Establishment of a growth route of crystallized rutile GeO2 thin film (≧1 μm/h) and its structural properties

Abstract

Recently, rutile germanium dioxide (r-GeO2) has emerged as a novel ultra-wide bandgap semiconductor due to its theoretical excellent properties, that is, high thermal conductivity, ambipolar dopability, and high carrier mobility, in addition to its wide bandgap (4.44–4.68 eV). In this study, r-GeO2 thin films were grown on (001) r-TiO2 substrates by mist chemical vapor deposition.

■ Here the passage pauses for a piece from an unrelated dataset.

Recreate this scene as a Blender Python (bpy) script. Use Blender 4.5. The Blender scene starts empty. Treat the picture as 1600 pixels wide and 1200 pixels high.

To optimize the growth conditions, we analyzed the decomposition processes of the Ge source (C6H10Ge2O7) by thermogravimetry-differential thermal analysis. It is found that GeO2 was synthesized from C6H10Ge2O7 at 553–783 °C in aqueous vapor. We accomplished fabrication of (001)-oriented r-GeO2 on r-TiO2 with a growth rate of 1.2–1.7 μm/h. On the other hand, under lower growth rate conditions (50 nm/h), the full width at half maximum of the r-GeO2 002 peak remarked a relatively small value of 560 arc sec. In addition, clear diffraction spots of r-GeO2 and r-TiO2 were observed at the r-GeO2/r-TiO2 interface, and the film was found to be significantly strained along the in-plane direction (∼2.3%) by cross-sectional transmission electron microscopy. The growth rate of ≧1 μm/h must contribute to the fabrication of thick r-GeO2 films, which can be utilized as power electronics devices with high breakdown voltage.